Return the material exactly, first line through the line containing "col=scene.collection", and nothing more. Pictures stay out.
··· DATASET CONTENT
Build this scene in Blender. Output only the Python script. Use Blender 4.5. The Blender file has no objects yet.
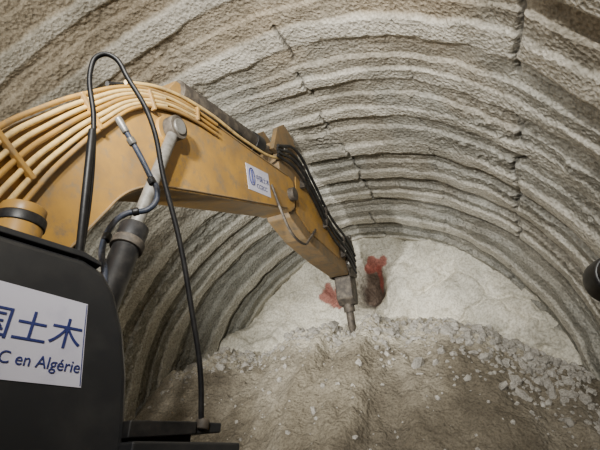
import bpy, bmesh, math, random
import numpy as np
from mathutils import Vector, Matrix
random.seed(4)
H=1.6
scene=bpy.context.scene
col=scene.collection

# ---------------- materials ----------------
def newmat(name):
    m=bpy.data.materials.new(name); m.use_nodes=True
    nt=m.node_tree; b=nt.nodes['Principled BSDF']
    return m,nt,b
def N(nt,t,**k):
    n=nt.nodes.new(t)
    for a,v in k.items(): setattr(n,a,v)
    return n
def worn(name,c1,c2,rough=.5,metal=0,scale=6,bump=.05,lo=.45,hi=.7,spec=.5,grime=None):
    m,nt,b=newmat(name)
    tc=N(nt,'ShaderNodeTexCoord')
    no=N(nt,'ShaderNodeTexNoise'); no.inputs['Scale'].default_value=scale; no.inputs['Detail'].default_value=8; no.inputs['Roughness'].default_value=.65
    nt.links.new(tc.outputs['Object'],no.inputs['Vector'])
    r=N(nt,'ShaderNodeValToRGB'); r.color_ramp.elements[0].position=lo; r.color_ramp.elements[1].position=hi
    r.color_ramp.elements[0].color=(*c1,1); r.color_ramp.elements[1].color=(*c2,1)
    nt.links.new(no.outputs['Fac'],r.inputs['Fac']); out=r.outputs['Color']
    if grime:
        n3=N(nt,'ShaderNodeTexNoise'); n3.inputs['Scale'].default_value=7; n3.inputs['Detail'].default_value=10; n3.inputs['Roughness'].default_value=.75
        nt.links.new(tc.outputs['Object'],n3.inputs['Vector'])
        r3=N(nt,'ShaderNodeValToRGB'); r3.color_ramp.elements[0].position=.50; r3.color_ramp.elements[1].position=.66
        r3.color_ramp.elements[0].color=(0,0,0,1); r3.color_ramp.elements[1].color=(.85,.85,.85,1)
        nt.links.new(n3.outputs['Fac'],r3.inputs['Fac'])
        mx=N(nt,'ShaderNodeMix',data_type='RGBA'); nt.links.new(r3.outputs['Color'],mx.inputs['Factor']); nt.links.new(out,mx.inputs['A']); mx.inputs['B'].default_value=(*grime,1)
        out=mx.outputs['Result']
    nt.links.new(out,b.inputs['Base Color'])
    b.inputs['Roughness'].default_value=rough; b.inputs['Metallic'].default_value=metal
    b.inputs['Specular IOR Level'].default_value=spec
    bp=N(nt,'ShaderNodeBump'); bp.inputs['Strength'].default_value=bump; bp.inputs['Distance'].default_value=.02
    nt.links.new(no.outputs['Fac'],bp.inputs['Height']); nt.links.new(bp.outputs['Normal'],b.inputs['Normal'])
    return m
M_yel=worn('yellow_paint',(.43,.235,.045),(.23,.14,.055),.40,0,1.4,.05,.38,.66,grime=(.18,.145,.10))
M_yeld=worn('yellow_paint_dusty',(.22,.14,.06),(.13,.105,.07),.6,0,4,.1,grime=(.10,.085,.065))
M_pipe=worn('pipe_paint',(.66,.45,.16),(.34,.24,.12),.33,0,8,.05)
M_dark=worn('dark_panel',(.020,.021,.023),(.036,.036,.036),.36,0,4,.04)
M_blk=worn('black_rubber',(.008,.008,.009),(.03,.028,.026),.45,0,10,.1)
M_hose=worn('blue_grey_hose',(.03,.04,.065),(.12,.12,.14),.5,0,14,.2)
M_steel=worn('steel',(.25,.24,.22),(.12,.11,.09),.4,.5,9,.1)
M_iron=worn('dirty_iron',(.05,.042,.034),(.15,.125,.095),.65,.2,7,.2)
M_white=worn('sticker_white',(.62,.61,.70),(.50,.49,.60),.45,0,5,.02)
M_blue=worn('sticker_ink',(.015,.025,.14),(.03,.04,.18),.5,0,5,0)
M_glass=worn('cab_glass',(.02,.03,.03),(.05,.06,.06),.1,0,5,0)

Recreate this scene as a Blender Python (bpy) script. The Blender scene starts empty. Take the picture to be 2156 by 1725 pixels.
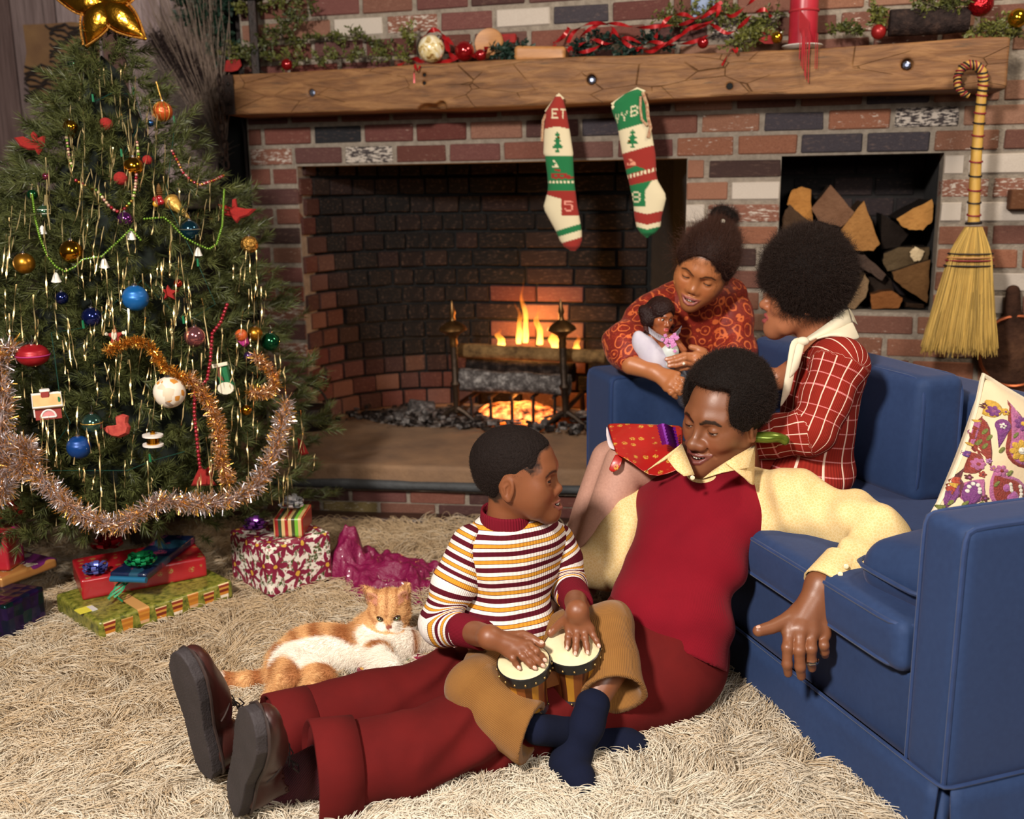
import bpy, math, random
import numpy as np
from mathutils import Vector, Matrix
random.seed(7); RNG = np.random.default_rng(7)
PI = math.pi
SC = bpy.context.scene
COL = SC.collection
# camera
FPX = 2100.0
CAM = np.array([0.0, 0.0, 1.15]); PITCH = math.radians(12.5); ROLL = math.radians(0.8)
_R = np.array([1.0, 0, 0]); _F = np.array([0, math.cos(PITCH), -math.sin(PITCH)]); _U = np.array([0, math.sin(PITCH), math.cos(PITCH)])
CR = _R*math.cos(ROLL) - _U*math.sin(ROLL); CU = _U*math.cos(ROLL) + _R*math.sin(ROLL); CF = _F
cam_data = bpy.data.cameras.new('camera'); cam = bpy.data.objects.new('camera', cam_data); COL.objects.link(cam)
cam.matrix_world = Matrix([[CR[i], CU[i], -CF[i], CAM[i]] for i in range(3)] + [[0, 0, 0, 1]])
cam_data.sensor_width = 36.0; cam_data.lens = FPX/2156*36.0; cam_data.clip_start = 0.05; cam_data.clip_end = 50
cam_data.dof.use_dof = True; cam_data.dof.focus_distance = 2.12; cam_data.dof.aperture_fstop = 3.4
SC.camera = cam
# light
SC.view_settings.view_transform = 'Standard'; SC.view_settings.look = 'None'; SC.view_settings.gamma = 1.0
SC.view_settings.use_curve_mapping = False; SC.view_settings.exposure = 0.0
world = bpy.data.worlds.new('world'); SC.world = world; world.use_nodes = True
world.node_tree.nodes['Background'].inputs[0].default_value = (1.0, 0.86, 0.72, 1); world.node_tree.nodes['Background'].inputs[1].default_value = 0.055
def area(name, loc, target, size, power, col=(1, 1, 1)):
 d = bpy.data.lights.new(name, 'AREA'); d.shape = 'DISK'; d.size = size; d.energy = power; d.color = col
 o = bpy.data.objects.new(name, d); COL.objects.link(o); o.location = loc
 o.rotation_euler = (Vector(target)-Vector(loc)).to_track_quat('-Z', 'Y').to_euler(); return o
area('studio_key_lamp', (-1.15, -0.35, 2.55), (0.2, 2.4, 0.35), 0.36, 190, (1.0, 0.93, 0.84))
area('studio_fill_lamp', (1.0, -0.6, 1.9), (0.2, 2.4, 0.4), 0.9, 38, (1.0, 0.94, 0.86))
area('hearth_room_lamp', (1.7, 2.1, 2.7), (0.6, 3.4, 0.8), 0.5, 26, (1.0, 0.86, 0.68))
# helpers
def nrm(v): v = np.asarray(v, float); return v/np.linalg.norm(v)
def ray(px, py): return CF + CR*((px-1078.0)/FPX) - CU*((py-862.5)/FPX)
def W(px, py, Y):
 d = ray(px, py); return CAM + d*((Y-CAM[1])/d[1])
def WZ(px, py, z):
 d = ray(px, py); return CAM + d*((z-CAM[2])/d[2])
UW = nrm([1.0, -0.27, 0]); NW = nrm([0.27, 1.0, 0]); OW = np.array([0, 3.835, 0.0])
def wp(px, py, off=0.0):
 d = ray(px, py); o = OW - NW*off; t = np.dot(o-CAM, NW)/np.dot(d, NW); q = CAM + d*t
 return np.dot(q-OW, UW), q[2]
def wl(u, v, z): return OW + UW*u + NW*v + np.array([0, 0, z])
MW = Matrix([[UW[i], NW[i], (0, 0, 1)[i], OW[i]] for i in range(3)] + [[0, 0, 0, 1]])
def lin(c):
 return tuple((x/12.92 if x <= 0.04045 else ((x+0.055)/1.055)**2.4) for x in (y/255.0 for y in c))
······
RIGHT ANSWER
Build this scene in Blender. Output only the Python script. Use Blender 4.5. The Blender file has no objects yet.
import bpy, bmesh, math, random
import numpy as np
from mathutils import Vector, Matrix
random.seed(4)
H=1.6
scene=bpy.context.scene
col=scene.collection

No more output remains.